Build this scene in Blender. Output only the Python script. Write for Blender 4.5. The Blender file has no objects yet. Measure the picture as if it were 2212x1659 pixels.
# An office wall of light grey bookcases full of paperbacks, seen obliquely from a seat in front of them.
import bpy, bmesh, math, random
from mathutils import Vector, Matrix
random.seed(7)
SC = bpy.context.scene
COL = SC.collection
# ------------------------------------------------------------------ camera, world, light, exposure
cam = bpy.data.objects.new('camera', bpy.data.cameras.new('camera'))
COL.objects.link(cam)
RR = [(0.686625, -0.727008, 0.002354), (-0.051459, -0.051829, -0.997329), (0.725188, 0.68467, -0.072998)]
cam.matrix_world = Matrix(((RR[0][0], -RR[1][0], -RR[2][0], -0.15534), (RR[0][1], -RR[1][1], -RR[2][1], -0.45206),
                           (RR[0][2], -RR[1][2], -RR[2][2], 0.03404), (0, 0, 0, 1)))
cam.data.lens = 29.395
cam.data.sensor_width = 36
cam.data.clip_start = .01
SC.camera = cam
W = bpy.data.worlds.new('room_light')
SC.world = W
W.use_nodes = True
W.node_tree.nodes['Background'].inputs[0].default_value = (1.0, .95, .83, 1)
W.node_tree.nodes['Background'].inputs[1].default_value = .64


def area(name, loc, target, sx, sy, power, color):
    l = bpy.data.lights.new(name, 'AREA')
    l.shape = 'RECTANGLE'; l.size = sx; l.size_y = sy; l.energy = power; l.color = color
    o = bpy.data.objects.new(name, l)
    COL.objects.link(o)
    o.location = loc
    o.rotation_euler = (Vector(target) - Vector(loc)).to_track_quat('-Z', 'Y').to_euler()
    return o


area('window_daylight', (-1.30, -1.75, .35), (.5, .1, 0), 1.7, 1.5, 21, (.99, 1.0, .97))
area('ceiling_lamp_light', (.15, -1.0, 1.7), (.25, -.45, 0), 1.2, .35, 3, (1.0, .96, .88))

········

Short problem> Copy all lines from the material that hold "scene".

Result of this task>
Build this scene in Blender. Output only the Python script. Write for Blender 4.5. The Blender file has no objects yet. Measure the picture as if it were 2212x1659 pixels.
SC = bpy.context.scene